### Problem
What number of lines in the material contain the word "scene"? Give that number alone.

### Information supplied
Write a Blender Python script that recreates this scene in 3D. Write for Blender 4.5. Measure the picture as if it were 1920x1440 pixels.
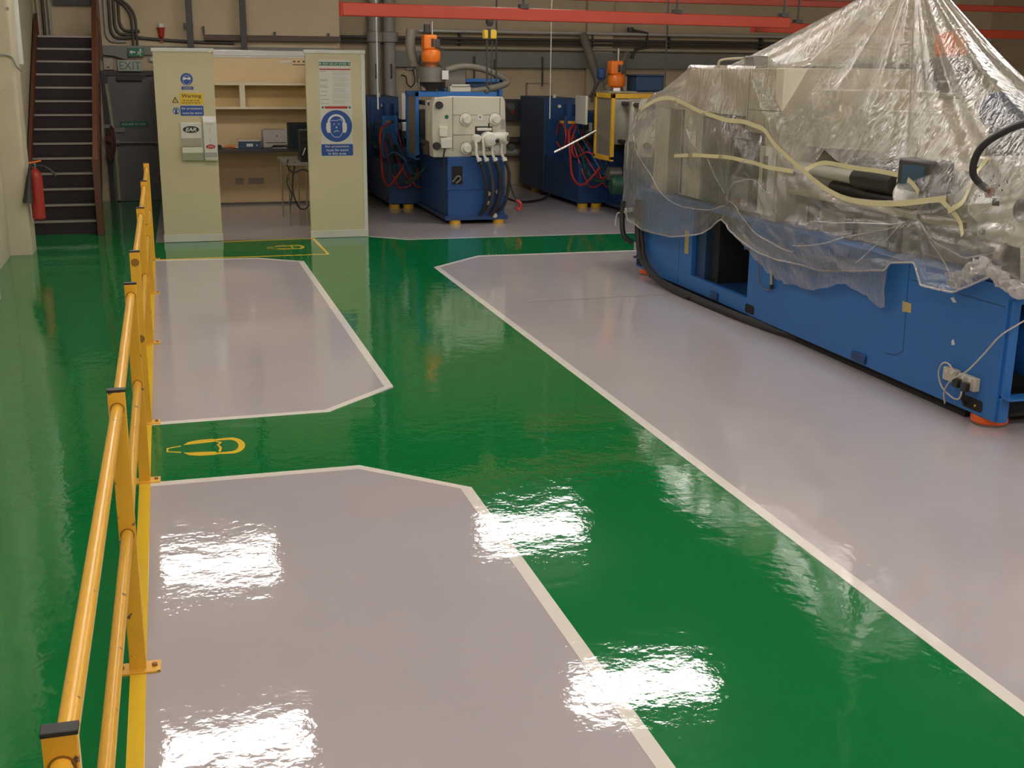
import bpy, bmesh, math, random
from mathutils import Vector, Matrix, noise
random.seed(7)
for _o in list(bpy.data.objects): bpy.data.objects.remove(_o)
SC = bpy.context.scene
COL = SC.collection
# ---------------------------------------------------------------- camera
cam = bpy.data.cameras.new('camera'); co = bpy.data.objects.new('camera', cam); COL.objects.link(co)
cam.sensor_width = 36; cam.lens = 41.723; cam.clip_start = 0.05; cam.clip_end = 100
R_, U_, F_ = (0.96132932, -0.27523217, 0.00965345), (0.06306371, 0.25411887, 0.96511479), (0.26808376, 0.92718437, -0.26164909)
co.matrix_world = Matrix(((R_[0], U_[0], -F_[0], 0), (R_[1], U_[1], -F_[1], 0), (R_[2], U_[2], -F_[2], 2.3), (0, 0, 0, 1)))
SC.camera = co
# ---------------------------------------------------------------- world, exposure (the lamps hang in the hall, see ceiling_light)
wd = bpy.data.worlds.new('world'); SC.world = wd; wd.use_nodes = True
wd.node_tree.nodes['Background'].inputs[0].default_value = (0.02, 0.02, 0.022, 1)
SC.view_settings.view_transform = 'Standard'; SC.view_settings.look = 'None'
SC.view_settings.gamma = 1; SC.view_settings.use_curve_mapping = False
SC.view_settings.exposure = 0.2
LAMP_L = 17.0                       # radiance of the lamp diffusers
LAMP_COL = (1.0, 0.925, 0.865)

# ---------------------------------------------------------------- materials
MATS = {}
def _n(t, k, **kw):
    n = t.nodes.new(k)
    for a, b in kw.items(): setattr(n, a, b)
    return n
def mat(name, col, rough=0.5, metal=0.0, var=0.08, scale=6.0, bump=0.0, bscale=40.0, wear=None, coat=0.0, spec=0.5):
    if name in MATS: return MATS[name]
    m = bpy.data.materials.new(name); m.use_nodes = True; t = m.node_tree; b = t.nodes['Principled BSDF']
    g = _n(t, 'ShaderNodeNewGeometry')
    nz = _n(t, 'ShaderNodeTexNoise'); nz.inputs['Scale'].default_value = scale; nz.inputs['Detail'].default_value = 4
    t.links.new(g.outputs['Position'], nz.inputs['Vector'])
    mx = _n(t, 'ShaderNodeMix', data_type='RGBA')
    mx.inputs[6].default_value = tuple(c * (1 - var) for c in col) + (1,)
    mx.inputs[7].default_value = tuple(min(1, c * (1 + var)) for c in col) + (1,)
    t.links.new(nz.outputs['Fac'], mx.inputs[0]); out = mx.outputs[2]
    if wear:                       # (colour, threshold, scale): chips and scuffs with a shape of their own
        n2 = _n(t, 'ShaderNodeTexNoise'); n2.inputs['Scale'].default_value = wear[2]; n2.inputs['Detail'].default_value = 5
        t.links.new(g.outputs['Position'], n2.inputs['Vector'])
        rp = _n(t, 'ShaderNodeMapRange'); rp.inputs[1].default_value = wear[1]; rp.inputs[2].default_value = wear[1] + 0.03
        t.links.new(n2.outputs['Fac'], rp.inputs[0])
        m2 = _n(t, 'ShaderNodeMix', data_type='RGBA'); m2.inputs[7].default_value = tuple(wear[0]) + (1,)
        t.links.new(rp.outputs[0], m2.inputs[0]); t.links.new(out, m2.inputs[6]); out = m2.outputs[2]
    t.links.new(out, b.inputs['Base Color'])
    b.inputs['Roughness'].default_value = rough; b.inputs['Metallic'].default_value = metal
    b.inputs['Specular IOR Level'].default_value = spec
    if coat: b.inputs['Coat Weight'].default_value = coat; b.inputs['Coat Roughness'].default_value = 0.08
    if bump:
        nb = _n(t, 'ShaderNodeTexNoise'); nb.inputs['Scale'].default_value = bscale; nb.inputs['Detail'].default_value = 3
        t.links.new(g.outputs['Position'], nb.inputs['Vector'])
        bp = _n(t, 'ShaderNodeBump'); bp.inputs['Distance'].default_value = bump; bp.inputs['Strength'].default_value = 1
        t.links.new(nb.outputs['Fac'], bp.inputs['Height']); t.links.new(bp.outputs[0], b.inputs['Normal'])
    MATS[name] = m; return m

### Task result
2